Reproduce, please, only the lines from the first line below to the line containing "bulky('bubble_wrapped_bundle', 'bulky rounded", inclusive.
<<<<
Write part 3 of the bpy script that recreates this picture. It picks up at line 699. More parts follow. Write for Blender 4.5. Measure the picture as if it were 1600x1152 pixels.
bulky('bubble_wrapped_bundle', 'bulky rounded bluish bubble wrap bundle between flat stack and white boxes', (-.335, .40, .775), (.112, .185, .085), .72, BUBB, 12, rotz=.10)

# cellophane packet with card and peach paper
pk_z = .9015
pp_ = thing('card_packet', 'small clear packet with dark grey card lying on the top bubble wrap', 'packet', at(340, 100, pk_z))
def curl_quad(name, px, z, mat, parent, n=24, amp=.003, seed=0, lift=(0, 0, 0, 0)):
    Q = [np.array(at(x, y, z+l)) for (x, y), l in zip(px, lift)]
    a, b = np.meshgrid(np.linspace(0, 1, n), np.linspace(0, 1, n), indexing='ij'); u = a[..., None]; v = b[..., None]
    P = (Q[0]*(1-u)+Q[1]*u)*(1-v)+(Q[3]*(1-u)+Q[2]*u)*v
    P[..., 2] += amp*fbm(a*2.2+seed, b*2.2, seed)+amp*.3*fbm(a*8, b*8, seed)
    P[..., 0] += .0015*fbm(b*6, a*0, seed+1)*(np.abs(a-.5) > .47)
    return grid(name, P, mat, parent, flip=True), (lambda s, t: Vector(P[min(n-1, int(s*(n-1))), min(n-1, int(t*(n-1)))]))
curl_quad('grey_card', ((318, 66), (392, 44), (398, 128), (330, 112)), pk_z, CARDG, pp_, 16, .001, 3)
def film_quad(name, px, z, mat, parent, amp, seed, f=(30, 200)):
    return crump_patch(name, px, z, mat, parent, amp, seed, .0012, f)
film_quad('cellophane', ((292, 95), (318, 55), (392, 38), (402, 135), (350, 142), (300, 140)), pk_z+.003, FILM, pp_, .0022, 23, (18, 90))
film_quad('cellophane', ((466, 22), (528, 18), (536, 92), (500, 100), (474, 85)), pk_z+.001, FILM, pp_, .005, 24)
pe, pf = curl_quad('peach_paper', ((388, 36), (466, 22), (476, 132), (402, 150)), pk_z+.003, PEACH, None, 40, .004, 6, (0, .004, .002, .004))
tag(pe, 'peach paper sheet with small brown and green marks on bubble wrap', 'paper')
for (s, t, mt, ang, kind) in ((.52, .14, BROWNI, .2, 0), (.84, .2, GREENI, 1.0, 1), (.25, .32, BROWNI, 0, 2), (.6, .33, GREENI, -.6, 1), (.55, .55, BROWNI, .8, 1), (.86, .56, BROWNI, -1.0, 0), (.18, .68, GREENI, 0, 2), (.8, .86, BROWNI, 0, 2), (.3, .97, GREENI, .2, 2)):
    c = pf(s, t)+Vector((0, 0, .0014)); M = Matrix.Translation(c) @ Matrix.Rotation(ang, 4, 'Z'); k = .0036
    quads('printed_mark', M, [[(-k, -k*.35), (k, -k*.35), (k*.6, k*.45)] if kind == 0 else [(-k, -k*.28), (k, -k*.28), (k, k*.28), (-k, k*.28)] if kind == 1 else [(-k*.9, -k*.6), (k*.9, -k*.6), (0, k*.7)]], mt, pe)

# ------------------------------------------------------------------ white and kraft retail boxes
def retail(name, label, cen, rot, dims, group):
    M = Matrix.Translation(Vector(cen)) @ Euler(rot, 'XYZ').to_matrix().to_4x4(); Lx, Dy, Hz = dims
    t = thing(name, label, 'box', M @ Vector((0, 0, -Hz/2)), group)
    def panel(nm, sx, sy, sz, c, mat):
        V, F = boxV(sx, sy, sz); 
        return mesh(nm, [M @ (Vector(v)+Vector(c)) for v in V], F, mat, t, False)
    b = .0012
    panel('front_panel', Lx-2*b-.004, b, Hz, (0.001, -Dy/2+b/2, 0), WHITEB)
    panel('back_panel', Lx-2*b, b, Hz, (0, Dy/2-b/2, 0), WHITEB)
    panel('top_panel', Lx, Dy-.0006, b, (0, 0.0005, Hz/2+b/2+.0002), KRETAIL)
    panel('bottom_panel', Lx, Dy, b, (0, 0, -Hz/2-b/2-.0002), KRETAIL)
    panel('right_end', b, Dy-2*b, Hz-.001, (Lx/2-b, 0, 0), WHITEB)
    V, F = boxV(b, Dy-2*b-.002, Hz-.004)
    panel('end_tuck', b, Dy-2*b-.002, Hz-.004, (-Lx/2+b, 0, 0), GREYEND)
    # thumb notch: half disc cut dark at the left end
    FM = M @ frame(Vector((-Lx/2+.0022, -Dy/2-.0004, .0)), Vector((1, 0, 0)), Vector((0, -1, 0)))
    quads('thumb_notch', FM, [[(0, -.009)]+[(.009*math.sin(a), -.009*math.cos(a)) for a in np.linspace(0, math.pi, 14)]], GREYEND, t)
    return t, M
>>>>
▶ **Full output**
Write part 3 of the bpy script that recreates this picture. It picks up at line 699. More parts follow. Write for Blender 4.5. Measure the picture as if it were 1600x1152 pixels.
bulky('bubble_wrapped_bundle', 'bulky rounded bluish bubble wrap bundle between flat stack and white boxes', (-.335, .40, .775), (.112, .185, .085), .72, BUBB, 12, rotz=.10)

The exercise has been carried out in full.